→ **What the task requires**
Check each line of the listing below for the string "script", and copy the ones that have it.

→ **Data lines**

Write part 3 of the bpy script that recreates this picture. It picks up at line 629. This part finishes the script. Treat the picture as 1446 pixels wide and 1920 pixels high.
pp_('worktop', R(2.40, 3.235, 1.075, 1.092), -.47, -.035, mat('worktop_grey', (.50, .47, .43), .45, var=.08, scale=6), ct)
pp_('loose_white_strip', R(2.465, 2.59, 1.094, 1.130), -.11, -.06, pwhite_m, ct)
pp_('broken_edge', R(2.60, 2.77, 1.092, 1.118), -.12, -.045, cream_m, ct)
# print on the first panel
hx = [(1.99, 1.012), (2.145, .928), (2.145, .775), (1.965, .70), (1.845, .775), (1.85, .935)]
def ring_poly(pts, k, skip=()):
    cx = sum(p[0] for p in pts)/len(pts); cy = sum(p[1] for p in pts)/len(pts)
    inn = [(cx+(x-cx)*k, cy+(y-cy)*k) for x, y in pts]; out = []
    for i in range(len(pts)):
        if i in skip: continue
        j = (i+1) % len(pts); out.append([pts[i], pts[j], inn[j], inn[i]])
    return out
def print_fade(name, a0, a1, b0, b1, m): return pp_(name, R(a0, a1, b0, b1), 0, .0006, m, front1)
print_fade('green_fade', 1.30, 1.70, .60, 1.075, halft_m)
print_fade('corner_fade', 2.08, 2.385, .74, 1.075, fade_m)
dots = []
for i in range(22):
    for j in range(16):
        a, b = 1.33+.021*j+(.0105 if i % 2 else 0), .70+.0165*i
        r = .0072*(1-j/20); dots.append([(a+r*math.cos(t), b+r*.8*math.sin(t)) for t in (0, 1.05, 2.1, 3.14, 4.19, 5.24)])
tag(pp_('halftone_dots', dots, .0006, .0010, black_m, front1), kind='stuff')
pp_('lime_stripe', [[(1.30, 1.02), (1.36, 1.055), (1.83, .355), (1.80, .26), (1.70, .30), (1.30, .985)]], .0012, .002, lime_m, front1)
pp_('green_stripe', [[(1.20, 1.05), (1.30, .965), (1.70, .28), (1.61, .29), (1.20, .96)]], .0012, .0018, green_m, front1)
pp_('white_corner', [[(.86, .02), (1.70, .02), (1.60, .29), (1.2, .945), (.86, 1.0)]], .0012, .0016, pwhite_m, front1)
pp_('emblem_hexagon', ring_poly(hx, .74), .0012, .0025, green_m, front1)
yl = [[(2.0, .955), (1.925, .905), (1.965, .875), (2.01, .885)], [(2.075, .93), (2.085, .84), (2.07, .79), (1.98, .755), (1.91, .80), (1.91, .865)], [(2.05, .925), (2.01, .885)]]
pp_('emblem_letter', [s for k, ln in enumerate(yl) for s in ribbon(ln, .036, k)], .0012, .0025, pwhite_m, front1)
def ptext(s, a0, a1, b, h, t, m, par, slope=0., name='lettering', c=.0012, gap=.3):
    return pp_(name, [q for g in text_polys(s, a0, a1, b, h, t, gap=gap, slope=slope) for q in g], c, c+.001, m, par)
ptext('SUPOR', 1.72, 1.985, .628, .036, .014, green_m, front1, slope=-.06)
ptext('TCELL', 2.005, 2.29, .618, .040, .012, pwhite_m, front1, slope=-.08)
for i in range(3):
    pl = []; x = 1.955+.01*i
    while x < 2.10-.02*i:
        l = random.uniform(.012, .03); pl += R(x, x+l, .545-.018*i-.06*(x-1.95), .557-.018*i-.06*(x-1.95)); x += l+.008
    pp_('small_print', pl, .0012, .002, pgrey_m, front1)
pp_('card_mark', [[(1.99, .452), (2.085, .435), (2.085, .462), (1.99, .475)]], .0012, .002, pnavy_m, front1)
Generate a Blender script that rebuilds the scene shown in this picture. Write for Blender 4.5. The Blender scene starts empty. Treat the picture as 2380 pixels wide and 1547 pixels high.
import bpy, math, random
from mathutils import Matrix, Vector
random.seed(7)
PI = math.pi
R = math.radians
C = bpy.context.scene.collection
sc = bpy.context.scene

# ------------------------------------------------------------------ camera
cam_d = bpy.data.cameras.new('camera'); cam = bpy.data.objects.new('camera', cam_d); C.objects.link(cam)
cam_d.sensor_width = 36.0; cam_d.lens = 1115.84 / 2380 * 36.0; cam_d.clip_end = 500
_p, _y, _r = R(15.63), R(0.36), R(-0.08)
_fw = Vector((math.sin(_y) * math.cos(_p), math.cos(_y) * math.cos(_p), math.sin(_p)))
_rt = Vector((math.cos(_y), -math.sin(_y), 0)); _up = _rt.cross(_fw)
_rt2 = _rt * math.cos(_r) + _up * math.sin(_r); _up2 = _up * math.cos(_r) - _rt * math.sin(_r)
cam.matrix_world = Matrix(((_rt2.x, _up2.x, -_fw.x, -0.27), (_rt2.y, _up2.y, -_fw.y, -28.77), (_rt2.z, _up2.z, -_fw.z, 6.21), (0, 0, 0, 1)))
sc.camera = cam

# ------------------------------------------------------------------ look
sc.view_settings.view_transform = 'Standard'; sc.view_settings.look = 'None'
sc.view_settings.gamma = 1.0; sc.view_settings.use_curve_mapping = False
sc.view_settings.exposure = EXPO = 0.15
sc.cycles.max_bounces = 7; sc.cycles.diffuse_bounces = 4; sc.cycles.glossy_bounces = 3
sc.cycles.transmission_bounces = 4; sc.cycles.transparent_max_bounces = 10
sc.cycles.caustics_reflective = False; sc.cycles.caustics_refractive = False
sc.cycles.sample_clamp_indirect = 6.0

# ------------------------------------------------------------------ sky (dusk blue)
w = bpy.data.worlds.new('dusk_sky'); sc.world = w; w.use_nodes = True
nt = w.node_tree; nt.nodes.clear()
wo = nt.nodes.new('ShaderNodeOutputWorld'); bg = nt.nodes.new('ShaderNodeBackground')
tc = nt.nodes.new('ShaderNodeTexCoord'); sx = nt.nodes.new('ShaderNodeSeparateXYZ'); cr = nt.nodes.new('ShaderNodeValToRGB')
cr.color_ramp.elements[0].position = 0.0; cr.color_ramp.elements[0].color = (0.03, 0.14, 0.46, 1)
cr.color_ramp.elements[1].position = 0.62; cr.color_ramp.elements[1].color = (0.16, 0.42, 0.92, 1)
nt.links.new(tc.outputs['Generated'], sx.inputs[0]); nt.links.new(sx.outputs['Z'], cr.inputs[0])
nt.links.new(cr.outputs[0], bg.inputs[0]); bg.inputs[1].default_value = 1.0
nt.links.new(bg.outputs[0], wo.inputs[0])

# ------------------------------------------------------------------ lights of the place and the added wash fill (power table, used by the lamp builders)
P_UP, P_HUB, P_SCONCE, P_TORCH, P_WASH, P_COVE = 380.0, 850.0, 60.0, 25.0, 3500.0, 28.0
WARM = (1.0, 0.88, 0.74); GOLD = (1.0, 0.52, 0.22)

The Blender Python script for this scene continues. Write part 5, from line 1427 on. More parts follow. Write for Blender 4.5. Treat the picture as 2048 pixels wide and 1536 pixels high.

→ **Finished task**
Write part 3 of the bpy script that recreates this picture. It picks up at line 629. This part finishes the script. Treat the picture as 1446 pixels wide and 1920 pixels high.
Generate a Blender script that rebuilds the scene shown in this picture. Write for Blender 4.5. The Blender scene starts empty. Treat the picture as 2380 pixels wide and 1547 pixels high.
The Blender Python script for this scene continues. Write part 5, from line 1427 on. More parts follow. Write for Blender 4.5. Treat the picture as 2048 pixels wide and 1536 pixels high.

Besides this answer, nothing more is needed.